Aquello anima, como se supondrá, a la muchachada asturiana y cántabra, y terminan por matar, si creemos la Crónica de Alfonso III, a 124.000 árabes. 63.000 escapan monte arriba y bajan a Liébana, en la actual Cantabria. Por si no hubieran tenido bastante, de nuevo la Madre Tierra, la vieja diosa local, cae sobre ellos: «cuando marchaban por lo alto del monte que está sobre la ribera del río que se llama Deva, junto a la villa que llaman Cosgaya, ocurrió por sentencia de Dios que ese monte, revolviéndose desde sus fundamentos, lanzó al río a los 63.000 hombres».
¿Exageración? Naturalmente que sí, pero ya hemos concedido que bajo la leyenda hay enseñanza, y nosotros creemos ver a los viejos dioses combatiendo contra uno nuevo e invasor, como lo hicieron contra Roma y contra el cristianismo.

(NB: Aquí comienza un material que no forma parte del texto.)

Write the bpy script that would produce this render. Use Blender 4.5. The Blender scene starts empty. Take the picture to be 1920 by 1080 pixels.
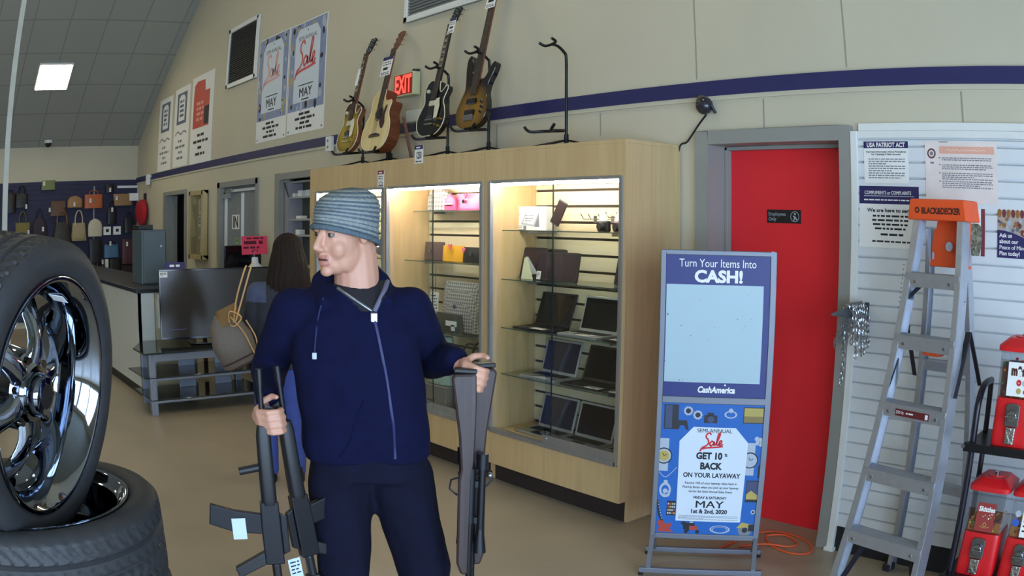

Posteriormente llegará el cronista árabe, matizando. Al-Maqqari, en el siglo X, califica de «asno» a don Pelayo y habla de cuatro gatos parapetados entre las peñas. No representaban problema alguno; de modo que les dejaron estar. Pero luego, subraya Eslava Galán, se le escapa un detalle cuando dice: «el reinado de Pelayo duró diecinueve años y el de su hijo dos. Después de ambos reinó Alfonso, el hijo de Pedro, abuelo de los Banu Alonso, que consiguieron prolongar su reinado hasta hoy y se apoderaron de lo que los musulmanes les habían tomado».

Vaya, vaya con los cuatro gatos… Ya lo dice Fernando García de Cortázar, que el reino lo inaugura Pelayo, que Alfonso I lo ensancha, y que a finales del siglo VIII, «el reino astur está enteramente afianzado». Ya sólo era cosa de esperar setecientos años para que quedaran cuatro gatos devotos de Alá en Granada.